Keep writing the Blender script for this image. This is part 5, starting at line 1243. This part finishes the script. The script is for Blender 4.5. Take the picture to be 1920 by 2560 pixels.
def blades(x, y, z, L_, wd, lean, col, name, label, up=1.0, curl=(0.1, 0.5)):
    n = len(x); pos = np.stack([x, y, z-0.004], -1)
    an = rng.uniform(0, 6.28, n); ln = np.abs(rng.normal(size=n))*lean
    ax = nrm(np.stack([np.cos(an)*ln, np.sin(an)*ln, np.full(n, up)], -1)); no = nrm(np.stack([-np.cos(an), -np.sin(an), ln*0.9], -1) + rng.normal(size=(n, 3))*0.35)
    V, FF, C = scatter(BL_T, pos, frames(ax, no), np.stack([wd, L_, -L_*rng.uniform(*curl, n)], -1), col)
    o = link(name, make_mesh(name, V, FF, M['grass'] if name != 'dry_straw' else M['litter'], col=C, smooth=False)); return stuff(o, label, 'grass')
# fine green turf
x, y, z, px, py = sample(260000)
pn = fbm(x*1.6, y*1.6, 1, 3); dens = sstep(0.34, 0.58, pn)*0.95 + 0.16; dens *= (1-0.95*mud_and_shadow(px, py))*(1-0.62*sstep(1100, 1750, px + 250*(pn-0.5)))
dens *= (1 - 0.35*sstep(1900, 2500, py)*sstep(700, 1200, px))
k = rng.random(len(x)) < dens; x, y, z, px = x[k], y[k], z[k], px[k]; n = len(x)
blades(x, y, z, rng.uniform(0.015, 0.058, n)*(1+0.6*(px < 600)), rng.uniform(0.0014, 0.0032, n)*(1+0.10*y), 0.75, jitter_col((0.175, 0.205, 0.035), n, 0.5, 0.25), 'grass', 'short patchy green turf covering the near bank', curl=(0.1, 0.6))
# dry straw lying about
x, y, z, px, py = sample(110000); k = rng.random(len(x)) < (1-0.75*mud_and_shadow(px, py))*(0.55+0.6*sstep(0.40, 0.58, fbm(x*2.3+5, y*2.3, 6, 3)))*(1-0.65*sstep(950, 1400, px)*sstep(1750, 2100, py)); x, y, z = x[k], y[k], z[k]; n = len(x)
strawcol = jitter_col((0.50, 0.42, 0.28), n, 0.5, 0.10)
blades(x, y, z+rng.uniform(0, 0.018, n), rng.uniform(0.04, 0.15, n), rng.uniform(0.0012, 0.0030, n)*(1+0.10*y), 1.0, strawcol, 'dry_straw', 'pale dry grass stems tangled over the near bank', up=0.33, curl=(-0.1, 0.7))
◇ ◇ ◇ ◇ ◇
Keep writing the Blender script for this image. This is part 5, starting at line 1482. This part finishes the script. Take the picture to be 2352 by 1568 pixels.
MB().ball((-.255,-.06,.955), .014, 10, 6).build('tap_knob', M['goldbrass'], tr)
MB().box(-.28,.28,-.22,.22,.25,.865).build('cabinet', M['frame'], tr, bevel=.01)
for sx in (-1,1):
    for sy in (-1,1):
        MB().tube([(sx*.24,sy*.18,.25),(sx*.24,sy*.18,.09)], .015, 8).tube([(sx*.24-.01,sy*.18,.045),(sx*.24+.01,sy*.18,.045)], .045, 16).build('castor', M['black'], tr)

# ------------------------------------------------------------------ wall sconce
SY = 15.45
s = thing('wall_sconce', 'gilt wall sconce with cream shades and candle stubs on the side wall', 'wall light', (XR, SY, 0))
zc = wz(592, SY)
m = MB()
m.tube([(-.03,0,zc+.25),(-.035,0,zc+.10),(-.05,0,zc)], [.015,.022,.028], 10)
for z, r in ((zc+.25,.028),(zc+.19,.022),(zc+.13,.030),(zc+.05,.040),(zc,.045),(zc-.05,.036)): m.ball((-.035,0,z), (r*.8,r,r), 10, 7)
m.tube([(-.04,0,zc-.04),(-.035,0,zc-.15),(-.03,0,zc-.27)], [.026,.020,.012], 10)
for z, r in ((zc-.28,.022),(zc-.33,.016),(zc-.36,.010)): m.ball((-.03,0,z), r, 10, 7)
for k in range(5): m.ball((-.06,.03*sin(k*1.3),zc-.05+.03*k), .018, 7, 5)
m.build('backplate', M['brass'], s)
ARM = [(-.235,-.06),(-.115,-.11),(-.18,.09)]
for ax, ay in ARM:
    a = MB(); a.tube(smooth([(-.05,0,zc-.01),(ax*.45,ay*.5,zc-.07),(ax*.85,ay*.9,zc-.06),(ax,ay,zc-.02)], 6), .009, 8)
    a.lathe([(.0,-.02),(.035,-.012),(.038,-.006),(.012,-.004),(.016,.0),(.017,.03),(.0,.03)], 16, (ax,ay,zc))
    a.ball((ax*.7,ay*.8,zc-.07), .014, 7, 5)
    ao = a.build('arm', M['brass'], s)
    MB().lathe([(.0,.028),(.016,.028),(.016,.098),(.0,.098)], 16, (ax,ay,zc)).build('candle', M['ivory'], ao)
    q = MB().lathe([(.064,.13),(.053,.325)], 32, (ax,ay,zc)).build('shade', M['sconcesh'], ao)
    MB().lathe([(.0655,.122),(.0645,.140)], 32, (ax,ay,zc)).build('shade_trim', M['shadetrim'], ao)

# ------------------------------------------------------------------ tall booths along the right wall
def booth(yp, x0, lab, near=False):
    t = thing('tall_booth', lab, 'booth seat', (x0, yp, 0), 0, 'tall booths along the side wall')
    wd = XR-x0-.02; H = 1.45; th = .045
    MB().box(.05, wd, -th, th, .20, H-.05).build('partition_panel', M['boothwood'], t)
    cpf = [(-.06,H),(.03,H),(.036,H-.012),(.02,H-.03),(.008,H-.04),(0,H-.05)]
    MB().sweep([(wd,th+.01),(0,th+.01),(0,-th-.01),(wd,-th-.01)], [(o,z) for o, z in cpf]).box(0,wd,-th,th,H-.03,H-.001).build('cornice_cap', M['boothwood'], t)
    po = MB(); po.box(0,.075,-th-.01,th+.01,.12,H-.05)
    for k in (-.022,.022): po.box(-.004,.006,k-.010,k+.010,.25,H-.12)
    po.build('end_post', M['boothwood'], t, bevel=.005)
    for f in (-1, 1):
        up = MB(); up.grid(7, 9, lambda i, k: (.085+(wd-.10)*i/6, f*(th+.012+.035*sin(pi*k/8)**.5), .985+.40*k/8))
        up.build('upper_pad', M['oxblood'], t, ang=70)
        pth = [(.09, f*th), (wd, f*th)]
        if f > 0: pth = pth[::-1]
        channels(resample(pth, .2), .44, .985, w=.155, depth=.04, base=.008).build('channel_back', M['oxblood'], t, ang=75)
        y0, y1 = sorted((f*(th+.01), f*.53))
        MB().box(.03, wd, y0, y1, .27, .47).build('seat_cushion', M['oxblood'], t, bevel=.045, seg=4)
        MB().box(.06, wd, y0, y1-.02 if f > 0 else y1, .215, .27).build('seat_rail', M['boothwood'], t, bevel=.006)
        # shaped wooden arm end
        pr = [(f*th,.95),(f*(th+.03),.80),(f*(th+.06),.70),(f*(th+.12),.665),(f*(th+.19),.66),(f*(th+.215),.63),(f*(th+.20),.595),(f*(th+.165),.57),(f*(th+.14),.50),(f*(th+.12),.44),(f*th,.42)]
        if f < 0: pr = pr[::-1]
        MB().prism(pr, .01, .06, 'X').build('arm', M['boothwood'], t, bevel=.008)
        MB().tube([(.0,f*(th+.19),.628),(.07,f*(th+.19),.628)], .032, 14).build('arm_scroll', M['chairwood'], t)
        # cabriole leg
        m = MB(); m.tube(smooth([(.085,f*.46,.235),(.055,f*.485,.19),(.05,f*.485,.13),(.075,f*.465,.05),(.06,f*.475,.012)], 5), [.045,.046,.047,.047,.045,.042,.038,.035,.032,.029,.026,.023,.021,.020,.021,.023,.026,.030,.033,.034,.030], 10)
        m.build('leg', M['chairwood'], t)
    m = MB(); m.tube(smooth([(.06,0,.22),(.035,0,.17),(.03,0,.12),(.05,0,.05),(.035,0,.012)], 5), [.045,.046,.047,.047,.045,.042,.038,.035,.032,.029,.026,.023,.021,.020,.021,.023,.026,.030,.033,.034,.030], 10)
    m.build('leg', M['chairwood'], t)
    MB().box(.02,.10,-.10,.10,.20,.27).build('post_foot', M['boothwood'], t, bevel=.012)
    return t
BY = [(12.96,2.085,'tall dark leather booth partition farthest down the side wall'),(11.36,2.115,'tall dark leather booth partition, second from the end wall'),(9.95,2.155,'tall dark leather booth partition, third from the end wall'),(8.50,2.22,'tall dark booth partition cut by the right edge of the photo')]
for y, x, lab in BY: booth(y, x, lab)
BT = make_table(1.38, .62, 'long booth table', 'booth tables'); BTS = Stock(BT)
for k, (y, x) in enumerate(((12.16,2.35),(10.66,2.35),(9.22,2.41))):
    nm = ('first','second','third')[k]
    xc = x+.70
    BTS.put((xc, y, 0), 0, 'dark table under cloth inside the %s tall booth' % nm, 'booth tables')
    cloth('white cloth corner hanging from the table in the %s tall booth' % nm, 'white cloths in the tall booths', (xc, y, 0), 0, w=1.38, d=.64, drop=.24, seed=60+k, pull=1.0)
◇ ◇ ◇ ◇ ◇
**Given problem:** Search the lines above for the string "finishes", then show every one that has it.

**Output for this task:**
Keep writing the Blender script for this image. This is part 5, starting at line 1243. This part finishes the script. The script is for Blender 4.5. Take the picture to be 1920 by 2560 pixels.
Keep writing the Blender script for this image. This is part 5, starting at line 1482. This part finishes the script. Take the picture to be 2352 by 1568 pixels.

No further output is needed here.